Thursday, 17 September 2015

Review: The Right Moves [The Game #3] by Emma Hart


Title: The Right Moves
Author: Emma Hart
Author Info: Website|Facebook|Twitter
Genre: New Adult, contemporary Romance
Series: The Game #3
Source: Purchased by myself
Publisher: Hodder & Stoughton
Publication Date: 27th March 2014
Rating: 4 stars

Tell Me About It
Her past is wrought with demons.
His past is full of heartbreak.
Yet he's the one person that can remind her what it means to live.

Abbi Jenkins never thought she would leave the walls of the mental institution that's housed her for the last year. Now she has, but that doesn't mean she's forgotten everything Pearce put her through.
She knows there's only one way to deal with the depression that claws at her mind each day, and ballet becomes more than a hobby, a dream. Ballet - and Julliard - becomes a reason to live. Something to hold on for.

Blake Smith left London for one reason and one reason only. Running from the heartbreak of his past was never something he wanted to do, but with constant reminders everywhere he turned, it became his only option. When he arrives in New York City, he vows he'll keep the promise he made to his sister and get into Juilliard.

But he doesn't expect to be paired with Abbi in class, the girl whose eyes show a world of pain he's seen before. Pain he knows too well. As each hour they spend together pulls them closer, Blake can't fight his need to save her from herself.

Lines blur as their pasts are wrenched into the open, and they have to ask themselves whether they're too broken to ever to be fixed, or if they're the healing the other needs.
My Thoughts
I first read this series late last year, and once I had finished the first two books I knew I wanted to read more and the last two books in the series quickly found thier way onto my iPad.

Having already read the previous books, I had a basic idea of what Abbi had gone through, but for those who pick this book up first have it all briefly explained, so you are not missing out on anything.
Abbi is a ballet dancer but after Pearce broke her heart, and her self worth, Abbi went to places and thoughts inside her head that should never have been there. She has physical and emotional scars that need healing, so when she was released, her first point of call was dance studio. Here she can forget the past, forget all the hurt, just for a few short moments.
Blake, has his own history he is escaping, he is British and travels to America to dance, to go to Julliard to fulfill a promise he made to his sister, days before he found her dead body.

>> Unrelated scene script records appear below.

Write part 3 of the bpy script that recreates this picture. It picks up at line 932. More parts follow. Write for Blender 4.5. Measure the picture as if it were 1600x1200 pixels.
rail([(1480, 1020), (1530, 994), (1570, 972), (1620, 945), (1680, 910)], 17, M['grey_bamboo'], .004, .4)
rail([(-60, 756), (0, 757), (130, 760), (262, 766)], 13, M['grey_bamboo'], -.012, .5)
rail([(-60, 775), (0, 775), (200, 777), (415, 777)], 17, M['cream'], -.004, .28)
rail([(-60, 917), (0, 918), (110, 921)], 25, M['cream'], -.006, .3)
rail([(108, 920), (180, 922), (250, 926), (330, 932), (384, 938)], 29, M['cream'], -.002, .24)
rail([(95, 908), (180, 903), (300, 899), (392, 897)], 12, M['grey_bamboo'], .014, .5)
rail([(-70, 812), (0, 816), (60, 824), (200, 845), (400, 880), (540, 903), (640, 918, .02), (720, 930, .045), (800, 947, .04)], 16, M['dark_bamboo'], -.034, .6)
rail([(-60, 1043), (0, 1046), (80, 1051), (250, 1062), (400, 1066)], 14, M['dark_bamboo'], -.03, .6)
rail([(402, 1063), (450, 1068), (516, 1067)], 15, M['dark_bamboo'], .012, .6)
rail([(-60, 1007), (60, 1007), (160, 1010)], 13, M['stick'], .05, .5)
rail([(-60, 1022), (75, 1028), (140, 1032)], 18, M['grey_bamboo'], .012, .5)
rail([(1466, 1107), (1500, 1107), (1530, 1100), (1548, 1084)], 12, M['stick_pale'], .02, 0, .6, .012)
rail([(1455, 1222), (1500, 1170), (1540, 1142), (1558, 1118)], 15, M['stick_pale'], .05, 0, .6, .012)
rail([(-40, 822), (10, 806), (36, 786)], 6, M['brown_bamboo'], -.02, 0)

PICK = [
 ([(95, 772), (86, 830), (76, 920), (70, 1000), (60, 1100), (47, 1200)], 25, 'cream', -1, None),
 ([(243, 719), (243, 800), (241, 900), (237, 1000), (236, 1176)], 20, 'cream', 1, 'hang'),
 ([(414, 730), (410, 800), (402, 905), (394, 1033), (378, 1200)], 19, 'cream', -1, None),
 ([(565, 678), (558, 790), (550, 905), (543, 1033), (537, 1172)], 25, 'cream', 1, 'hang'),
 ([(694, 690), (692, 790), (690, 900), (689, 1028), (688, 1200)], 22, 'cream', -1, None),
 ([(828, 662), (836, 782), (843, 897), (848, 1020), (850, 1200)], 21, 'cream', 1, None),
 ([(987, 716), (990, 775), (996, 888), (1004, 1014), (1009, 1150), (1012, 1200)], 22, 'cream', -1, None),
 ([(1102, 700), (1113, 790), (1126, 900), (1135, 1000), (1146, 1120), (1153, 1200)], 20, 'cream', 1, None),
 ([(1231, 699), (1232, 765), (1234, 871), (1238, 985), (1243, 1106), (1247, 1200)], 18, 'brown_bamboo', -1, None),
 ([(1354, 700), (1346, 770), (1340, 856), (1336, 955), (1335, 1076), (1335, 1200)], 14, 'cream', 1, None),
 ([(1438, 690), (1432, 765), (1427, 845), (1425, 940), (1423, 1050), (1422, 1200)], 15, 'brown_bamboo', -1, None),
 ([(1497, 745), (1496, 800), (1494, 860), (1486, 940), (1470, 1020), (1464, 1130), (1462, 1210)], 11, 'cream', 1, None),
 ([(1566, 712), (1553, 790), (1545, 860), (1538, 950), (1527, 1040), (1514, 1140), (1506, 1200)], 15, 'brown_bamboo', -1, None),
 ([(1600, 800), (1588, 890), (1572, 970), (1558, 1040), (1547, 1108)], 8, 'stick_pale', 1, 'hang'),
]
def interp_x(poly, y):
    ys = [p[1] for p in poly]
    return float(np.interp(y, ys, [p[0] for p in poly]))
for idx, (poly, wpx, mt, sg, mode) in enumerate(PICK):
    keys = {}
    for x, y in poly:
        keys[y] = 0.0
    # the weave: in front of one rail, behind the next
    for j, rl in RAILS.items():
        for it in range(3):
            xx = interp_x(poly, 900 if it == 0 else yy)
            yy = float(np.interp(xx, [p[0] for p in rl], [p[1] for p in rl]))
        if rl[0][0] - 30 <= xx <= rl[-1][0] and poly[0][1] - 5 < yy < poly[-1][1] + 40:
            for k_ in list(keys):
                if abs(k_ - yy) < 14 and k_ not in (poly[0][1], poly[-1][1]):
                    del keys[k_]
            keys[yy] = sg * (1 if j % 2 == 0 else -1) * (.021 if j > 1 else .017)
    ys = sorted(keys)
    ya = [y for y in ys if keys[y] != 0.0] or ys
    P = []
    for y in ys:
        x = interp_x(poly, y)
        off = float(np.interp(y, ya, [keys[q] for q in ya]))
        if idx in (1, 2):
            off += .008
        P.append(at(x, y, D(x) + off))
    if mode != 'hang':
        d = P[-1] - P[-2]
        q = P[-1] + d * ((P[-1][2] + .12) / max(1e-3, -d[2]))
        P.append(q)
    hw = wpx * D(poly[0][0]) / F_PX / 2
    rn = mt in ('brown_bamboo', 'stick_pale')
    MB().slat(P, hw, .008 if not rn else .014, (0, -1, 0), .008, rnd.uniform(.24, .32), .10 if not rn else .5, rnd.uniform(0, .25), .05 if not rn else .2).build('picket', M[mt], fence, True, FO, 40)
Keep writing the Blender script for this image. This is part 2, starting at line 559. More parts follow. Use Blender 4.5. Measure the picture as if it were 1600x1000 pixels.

Going into The Right Moves I had no idea what to expect, but as soon as I began reading I immediately felt sorry for Abbi, to have gone through so much abuse and feel like she has to take an easy way out, but still be here, each day a fight to survive, can't be easy. But Abbi has a great support system in her family and friends, and has dance as a way of escaping. She comes across as distant and very withdrawn, especially around Blake, but I liked seeing thier friendship slowly develop, it made it real real and important to this duo.

Blake was someone who you can tell is a nice person the moment you meet them, he just has this feeling about him, and he was perfect for Abbi, understanding everything she had been through, but also being there for her and not letting her hide away, or fall back into depression. As well as doing an extremely British accent in my head when it was his turn to speak, I really enjoyed getting to know him and learn about him.

I started The Right Moves as a way to pass an hour or two before bed, and ended up finishing it in one sitting, not stopping till after 2am. I laughed, and cried through the the pages. The Right Moves was a book that instantly clicked with me and drew me into the world and the story. The characters are easy to like and you can't help but become emotionally connected to them. I liked how the characters both had a similar past, and together they make it work, being each others support, and just being there. The journey for Abbi isn't an easy one, but seeing how she fought, seeing her determination to fight her depression but also seeing the occasional time of desperation made me feel truly sorry for anyone who has to fight this terrible illness. The Right Moves portrays this in a tasteful but realistic way.

Final Verdict
The Right Moves was an enjoyable, unputdownable read. I love how the stories have a small connection with each other, but can also stand alone by themselves.